学芸員のちょっと?した日記

美術館学芸員の本当に他愛もない日記・・・だったのですが、今は自分の趣味をなんでも書いています

岩波文庫と角川文庫

2020-12-21 21:47:23 | 読書感想
このあいだ国木田独歩の『武蔵野』を読みたいと思って、書店をのぞいたところが、岩波文庫版と角川文庫版がそれぞれあって、値段は岩波文庫の方が200円程高めでした。値段だけなら角川文庫のほうがお得ですが、それぞれ手に取ってみると、同じ中身でも、表紙も違えば活字の組み方も違います。
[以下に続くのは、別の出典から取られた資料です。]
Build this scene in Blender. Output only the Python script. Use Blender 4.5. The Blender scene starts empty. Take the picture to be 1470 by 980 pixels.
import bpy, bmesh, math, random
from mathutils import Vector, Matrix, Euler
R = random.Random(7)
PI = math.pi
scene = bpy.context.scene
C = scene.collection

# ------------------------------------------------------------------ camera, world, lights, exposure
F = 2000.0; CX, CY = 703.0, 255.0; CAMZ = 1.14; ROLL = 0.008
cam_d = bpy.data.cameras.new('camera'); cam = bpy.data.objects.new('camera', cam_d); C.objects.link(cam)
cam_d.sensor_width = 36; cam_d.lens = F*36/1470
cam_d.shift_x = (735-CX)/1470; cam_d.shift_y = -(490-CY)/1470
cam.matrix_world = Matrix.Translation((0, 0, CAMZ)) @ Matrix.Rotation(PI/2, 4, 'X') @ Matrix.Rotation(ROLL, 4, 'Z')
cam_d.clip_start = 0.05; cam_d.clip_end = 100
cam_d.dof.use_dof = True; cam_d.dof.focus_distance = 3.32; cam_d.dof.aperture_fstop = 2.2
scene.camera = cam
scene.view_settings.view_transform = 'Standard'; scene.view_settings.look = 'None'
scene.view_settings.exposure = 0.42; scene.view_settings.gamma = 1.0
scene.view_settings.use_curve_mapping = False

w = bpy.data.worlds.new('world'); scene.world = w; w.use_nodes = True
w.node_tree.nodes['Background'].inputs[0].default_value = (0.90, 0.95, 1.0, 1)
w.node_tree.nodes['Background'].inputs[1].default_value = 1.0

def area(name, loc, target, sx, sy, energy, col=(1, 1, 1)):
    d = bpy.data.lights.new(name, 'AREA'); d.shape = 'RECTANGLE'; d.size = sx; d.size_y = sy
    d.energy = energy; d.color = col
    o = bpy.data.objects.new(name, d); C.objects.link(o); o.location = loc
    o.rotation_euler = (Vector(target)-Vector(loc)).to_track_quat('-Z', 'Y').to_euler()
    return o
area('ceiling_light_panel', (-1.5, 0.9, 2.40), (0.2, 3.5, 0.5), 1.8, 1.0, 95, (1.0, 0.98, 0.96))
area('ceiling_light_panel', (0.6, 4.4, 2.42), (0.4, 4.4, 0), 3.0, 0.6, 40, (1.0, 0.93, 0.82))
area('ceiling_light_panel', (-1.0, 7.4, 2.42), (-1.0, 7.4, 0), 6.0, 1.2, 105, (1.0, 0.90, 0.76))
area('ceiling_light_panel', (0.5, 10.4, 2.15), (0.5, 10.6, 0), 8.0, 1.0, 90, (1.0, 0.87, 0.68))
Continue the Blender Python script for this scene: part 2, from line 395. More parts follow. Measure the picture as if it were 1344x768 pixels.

岩波文庫の表紙は武蔵野の昔の地図を使い、活字の文字間や行間はやや広めでゆったりと組んであります。角川文庫の表紙は眼鏡をかけた若者のイラストが飾り、活字と文字間の行間はやや狭い。どちらにするか最後まで悩みましたが、角川文庫にしました。というのも、値段の安さはもちろん、ページのめくりやすさが手にしっくりときたこと、さらに現代の感覚で楽しめるよう表紙を今風にした心意気を買ったというところです。角川文庫といえば、今から20年程前に夏目漱石の全シリーズをイラストレーターのわたせせいぞうさんの表紙で飾ったことがあって、若い時分の私には衝撃的だった記憶があります。出版業界のことはよくわかりませんが、角川文庫はわりと過去の文学作品の表紙を今風にアレンジすることで、手に取りやすい本にしているようです。岩波文庫には大変申し訳ないところですが、しばらく角川文庫の『武蔵野』を楽しみたいと思っています。